Dive Brief:
- A&G Real Estate Partners, the real estate adviser for Rite Aid, on Monday announced plans to sell off 79 store leases pending court approval, according to a press release shared with Retail Dive.
- The leases are available in California, Connecticut, Maryland, Michigan, New Jersey, New York, Ohio, Oregon, Pennsylvania, Virginia and Washington.
- The move follows the previous offering of 92 store leases on Nov. 15. To date, the company has put up 180 Rite Aid and Bartell Drug leases for sale, and 73 of those listings have either been sold or removed due to rejection of the lease, according to the announcement.
Dive Insight:
Rite Aid’s lease sales are part of the company’s efforts to shrink and restructure its business following its Chapter 11 bankruptcy filing this past fall.
The current leases up for sale include 53 freestanding locations, 41 of which have attached drive-through lanes. Nineteen locations stand on strip or power centers, and seven are in central business districts, according to the press release. The stores range between roughly 5,500 to 31,400 square feet.

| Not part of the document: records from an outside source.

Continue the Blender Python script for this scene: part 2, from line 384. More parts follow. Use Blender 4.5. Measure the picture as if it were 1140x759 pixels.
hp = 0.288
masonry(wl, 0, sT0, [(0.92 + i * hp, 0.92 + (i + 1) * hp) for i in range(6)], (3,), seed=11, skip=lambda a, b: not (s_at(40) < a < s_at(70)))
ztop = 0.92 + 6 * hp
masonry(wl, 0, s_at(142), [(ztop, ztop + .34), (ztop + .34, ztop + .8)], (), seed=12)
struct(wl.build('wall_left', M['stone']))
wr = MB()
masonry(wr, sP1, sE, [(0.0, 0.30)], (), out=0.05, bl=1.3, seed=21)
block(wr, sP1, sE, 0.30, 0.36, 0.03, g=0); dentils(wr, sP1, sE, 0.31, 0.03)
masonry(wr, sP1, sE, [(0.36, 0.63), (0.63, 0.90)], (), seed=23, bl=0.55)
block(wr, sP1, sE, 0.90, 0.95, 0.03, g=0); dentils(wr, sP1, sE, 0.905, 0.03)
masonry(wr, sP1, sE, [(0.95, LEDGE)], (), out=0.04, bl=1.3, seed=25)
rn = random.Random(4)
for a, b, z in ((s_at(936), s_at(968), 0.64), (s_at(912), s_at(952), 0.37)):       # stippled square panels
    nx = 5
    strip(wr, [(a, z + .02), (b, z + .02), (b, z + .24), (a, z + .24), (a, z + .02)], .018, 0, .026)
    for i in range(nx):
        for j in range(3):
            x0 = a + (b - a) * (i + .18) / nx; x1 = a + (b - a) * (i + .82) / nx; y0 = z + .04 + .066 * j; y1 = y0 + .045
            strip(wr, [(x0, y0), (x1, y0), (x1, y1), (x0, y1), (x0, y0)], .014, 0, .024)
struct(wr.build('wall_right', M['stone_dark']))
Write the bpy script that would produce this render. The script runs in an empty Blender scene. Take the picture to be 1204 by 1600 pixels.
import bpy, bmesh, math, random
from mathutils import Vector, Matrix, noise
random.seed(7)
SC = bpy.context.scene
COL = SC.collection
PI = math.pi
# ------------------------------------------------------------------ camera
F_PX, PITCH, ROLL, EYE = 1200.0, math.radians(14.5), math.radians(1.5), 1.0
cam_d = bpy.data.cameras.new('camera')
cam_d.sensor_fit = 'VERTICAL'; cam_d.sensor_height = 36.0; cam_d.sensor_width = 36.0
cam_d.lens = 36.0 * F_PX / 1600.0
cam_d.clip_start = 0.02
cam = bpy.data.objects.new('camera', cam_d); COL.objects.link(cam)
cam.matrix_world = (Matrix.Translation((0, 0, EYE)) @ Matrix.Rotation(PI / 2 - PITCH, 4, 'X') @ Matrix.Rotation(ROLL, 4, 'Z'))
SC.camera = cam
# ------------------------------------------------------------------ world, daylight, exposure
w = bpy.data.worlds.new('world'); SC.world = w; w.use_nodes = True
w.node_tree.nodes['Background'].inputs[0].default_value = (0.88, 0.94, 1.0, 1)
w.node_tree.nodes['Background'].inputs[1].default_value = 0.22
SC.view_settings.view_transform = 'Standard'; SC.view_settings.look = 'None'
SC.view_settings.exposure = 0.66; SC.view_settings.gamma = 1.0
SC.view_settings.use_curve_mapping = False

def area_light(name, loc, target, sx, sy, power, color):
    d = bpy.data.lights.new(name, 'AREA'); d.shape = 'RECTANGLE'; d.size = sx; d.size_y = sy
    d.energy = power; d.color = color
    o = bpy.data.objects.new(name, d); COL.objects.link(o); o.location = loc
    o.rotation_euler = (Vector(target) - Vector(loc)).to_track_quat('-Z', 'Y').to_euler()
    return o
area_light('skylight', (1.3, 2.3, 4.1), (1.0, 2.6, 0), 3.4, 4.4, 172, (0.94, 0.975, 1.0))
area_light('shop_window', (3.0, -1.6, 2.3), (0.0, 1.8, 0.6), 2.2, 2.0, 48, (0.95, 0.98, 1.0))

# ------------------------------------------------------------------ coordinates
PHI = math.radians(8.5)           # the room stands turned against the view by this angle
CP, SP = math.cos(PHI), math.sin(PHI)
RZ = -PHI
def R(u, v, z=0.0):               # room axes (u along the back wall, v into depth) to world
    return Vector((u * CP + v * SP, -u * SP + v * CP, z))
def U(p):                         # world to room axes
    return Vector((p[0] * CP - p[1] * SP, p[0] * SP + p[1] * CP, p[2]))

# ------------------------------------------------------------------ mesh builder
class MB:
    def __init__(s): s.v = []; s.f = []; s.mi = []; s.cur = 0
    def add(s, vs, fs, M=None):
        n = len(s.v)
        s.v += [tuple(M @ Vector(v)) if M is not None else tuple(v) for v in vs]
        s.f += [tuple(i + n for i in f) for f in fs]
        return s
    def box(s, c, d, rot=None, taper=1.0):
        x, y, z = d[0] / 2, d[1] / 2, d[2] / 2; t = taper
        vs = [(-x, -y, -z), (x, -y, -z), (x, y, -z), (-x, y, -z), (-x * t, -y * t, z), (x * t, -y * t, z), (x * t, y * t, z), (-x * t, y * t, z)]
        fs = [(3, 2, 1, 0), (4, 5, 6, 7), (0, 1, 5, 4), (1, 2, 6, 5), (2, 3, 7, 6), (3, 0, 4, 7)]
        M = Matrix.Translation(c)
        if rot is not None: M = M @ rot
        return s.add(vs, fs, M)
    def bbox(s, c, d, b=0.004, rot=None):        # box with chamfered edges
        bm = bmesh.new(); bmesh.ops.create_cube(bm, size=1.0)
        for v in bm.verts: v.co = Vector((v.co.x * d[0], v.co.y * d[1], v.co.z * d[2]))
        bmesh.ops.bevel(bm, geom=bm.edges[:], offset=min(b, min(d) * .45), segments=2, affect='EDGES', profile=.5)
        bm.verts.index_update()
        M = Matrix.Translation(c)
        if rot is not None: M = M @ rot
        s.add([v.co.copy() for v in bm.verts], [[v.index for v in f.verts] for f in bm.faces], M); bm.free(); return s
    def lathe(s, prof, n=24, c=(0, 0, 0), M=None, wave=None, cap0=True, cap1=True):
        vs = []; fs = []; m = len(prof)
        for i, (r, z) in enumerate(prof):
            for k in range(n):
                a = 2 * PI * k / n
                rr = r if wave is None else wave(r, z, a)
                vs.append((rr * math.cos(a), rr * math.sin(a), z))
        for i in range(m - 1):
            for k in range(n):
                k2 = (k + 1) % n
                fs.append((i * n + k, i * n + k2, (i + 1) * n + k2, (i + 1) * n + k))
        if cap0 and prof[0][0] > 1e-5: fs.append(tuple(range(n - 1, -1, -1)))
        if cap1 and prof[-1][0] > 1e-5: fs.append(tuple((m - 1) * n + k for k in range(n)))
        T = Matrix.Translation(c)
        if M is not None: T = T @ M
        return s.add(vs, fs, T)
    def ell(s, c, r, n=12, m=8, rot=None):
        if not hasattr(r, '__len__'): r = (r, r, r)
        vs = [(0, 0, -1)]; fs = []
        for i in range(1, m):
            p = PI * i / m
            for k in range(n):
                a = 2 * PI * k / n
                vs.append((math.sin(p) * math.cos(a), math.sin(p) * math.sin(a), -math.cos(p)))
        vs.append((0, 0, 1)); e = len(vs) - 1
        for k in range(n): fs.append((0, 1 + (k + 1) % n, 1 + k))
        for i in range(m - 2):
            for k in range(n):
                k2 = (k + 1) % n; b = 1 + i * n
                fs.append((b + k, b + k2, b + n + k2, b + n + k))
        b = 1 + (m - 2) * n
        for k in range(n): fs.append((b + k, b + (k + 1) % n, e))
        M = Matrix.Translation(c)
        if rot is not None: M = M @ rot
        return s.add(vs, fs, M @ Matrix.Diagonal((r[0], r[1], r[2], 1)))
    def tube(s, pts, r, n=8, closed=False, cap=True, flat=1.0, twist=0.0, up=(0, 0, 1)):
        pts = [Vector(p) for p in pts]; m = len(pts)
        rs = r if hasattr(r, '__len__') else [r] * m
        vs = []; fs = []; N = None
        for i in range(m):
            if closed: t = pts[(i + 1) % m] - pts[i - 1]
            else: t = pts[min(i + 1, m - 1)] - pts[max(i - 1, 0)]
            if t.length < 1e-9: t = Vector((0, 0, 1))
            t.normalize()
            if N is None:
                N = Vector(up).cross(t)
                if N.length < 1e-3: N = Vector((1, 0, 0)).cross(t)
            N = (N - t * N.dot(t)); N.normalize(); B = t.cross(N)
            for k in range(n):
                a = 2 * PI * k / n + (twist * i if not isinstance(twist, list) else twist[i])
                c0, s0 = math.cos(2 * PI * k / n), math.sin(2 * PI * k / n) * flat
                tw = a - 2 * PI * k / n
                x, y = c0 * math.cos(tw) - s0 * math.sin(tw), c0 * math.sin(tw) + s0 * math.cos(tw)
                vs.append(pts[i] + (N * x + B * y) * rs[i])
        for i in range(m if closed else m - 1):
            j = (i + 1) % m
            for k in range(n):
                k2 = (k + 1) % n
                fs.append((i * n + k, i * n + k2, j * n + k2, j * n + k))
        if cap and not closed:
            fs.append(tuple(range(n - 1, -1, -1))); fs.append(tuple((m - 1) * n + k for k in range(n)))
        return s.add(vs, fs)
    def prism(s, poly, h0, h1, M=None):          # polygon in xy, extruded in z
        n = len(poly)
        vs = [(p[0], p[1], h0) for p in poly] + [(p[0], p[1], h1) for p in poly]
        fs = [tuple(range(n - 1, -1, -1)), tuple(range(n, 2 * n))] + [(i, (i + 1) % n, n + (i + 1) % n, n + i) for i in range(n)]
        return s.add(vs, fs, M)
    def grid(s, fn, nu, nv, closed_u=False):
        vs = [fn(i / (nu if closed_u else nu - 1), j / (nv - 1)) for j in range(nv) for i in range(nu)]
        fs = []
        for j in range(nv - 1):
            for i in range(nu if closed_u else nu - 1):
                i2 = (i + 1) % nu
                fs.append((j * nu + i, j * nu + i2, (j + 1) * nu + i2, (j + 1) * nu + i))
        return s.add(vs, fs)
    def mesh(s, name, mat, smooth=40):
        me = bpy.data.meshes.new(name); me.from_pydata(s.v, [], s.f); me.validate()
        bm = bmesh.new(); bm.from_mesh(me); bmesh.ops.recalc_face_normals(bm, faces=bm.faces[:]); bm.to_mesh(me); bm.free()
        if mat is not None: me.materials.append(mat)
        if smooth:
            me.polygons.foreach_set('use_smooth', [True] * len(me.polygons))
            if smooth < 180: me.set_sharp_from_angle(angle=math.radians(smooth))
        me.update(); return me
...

A&G may put additional leases on the market as Rite Aid’s restructuring process continues, but the final number depends on the outcome of negotiations between the company and Rite Aid’s landlords.
“In consultation with A&G, Rite Aid is working to strengthen its overall financial position by reducing its rent expenses and optimizing its portfolio,” Andy Graiser, co-president of A&G, said in a statement.
In September, The Wall Street Journal reported that Rite Aid planned to liquidate up to 500 stores of its roughly 2,200 locations as part of a possible bankruptcy. The following month, the company officially filed for Chapter 11 bankruptcy in New Jersey and appointed Jeffrey Stein as CEO and chief restructuring officer. In October, A&G announced plans to sell 78 leases as well as 21 stores and land lots, pushing the total to 191 locations and parcels.